RECORDED DATA.
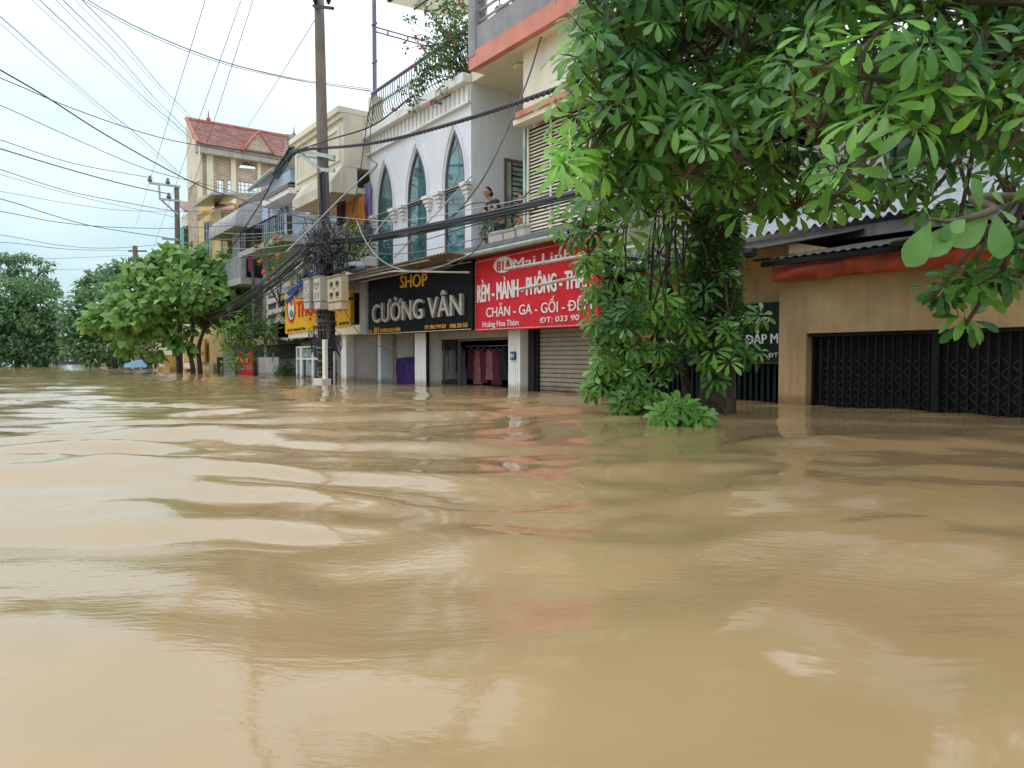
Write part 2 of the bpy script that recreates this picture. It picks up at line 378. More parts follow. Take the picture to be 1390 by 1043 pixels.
def text(name, parent, m, s, TL, TR, BL, BR, X, **k): return text_mb(MB(), s, TL, TR, BL, BR, X, **k).build(name, m, parent)
# ------------------------------------------------------------------ flood water
def water_height(x, y):
    r = np.sqrt(x * x + y * y); h = np.zeros_like(x)
    g = np.random.default_rng(21)
    # swirl the coordinates a little so that crests are not straight
    xs = x + .55 * np.sin(y * .55 + 1.3) + .35 * np.sin(x * .8 + y * .9 + .4) + .1 * np.sin(1.9 * y - 1.1 * x)
    ys = y + .55 * np.sin(x * .5 + .6) + .3 * np.sin(y * .7 - x * 1.1 + 2.0) + .1 * np.sin(1.7 * x + 1.4 * y)
    for lam, n, st, r0 in ((4.5, 5, .0030, 80), (2.2, 9, .0085, 60), (1.15, 16, .0175, 70), (.66, 18, .0185, 60), (.36, 12, .0085, 35)):
        for i in range(n):
            # crests lie across the view, as wind and current raise them down the street
            th = math.pi / 2 - YAW + g.normal(0, .42) + (math.pi if g.random() < .3 else 0)
            l = lam * g.uniform(.75, 1.3); kk = 2 * math.pi / l; ph = g.uniform(0, 6.28)
            env = 1 / (1 + (r / r0) ** 2)
            h += env * st * l / math.sqrt(n) * np.sin(kk * (math.cos(th) * xs + math.sin(th) * ys) + ph)
    patch = .55 + .45 * np.sin(.21 * x + 1.0 + .6 * np.sin(.3 * y)) * np.sin(.17 * y + .5)
    side = np.clip((x - .2 * y) / 6.0, 0, 1)                       # calmer in the lee of the houses
    h *= (.65 + .5 * patch) * (1 - .3 * side)
    # a line of standing waves where the current runs over something below
    for (px, py, a, s) in ((405, 592, .030, .40), (455, 586, .026, .45), (515, 588, .026, .42), (575, 592, .022, .4), (500, 600, .022, .4), (320, 590, .016, .35), (640, 597, .015, .5), (690, 692, .012, .35), (375, 690, .012, .3)):
        p = onZ(px, py, 0)
        h += a * np.exp(-(((x - p.x) * RGT.x + (y - p.y) * RGT.y) ** 2 / (s * .7) ** 2 + ((x - p.x) * RGT.y - (y - p.y) * RGT.x) ** 2 / (s * .42) ** 2))
    return h
nr, na = 560, 620
rr = .35 * (900 / .35) ** (np.arange(nr) / (nr - 1))
aa = np.concatenate([np.linspace(-75, 75, 520), np.linspace(75, 285, 101)[1:]]); na = len(aa)
aa = np.radians(aa) + YAW
A_, R_ = np.meshgrid(aa, rr); X_ = R_ * np.sin(A_); Y_ = R_ * np.cos(A_); Z_ = water_height(X_, Y_)
co = np.stack([X_, Y_, Z_], -1).reshape(-1, 3)
idx = np.arange(nr * na).reshape(nr, na)
q = np.stack([idx[:-1, :-1], idx[1:, :-1], idx[1:, 1:], idx[:-1, 1:]], -1).reshape(-1, 4)
me = bpy.data.meshes.new('water'); me.vertices.add(len(co) + 1); me.vertices.foreach_set('co', np.vstack([co, [[0, 0, 0]]]).ravel())
tri = np.stack([np.full(na - 1, nr * na), idx[0, :-1], idx[0, 1:]], -1)
loops = np.concatenate([q.ravel(), tri.ravel()]); starts = np.concatenate([np.arange(len(q)) * 4, len(q) * 4 + np.arange(len(tri)) * 3])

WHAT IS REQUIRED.
Write out the data precisely as given, excluding the pictures.

ANSWER TO THE TASK.
Write part 2 of the bpy script that recreates this picture. It picks up at line 378. More parts follow. Take the picture to be 1390 by 1043 pixels.
def text(name, parent, m, s, TL, TR, BL, BR, X, **k): return text_mb(MB(), s, TL, TR, BL, BR, X, **k).build(name, m, parent)
# ------------------------------------------------------------------ flood water
def water_height(x, y):
    r = np.sqrt(x * x + y * y); h = np.zeros_like(x)
    g = np.random.default_rng(21)
    # swirl the coordinates a little so that crests are not straight
    xs = x + .55 * np.sin(y * .55 + 1.3) + .35 * np.sin(x * .8 + y * .9 + .4) + .1 * np.sin(1.9 * y - 1.1 * x)
    ys = y + .55 * np.sin(x * .5 + .6) + .3 * np.sin(y * .7 - x * 1.1 + 2.0) + .1 * np.sin(1.7 * x + 1.4 * y)
    for lam, n, st, r0 in ((4.5, 5, .0030, 80), (2.2, 9, .0085, 60), (1.15, 16, .0175, 70), (.66, 18, .0185, 60), (.36, 12, .0085, 35)):
        for i in range(n):
            # crests lie across the view, as wind and current raise them down the street
            th = math.pi / 2 - YAW + g.normal(0, .42) + (math.pi if g.random() < .3 else 0)
            l = lam * g.uniform(.75, 1.3); kk = 2 * math.pi / l; ph = g.uniform(0, 6.28)
            env = 1 / (1 + (r / r0) ** 2)
            h += env * st * l / math.sqrt(n) * np.sin(kk * (math.cos(th) * xs + math.sin(th) * ys) + ph)
    patch = .55 + .45 * np.sin(.21 * x + 1.0 + .6 * np.sin(.3 * y)) * np.sin(.17 * y + .5)
    side = np.clip((x - .2 * y) / 6.0, 0, 1)                       # calmer in the lee of the houses
    h *= (.65 + .5 * patch) * (1 - .3 * side)
    # a line of standing waves where the current runs over something below
    for (px, py, a, s) in ((405, 592, .030, .40), (455, 586, .026, .45), (515, 588, .026, .42), (575, 592, .022, .4), (500, 600, .022, .4), (320, 590, .016, .35), (640, 597, .015, .5), (690, 692, .012, .35), (375, 690, .012, .3)):
        p = onZ(px, py, 0)
        h += a * np.exp(-(((x - p.x) * RGT.x + (y - p.y) * RGT.y) ** 2 / (s * .7) ** 2 + ((x - p.x) * RGT.y - (y - p.y) * RGT.x) ** 2 / (s * .42) ** 2))
    return h
nr, na = 560, 620
rr = .35 * (900 / .35) ** (np.arange(nr) / (nr - 1))
aa = np.concatenate([np.linspace(-75, 75, 520), np.linspace(75, 285, 101)[1:]]); na = len(aa)
aa = np.radians(aa) + YAW
A_, R_ = np.meshgrid(aa, rr); X_ = R_ * np.sin(A_); Y_ = R_ * np.cos(A_); Z_ = water_height(X_, Y_)
co = np.stack([X_, Y_, Z_], -1).reshape(-1, 3)
idx = np.arange(nr * na).reshape(nr, na)
q = np.stack([idx[:-1, :-1], idx[1:, :-1], idx[1:, 1:], idx[:-1, 1:]], -1).reshape(-1, 4)
me = bpy.data.meshes.new('water'); me.vertices.add(len(co) + 1); me.vertices.foreach_set('co', np.vstack([co, [[0, 0, 0]]]).ravel())
tri = np.stack([np.full(na - 1, nr * na), idx[0, :-1], idx[0, 1:]], -1)
loops = np.concatenate([q.ravel(), tri.ravel()]); starts = np.concatenate([np.arange(len(q)) * 4, len(q) * 4 + np.arange(len(tri)) * 3])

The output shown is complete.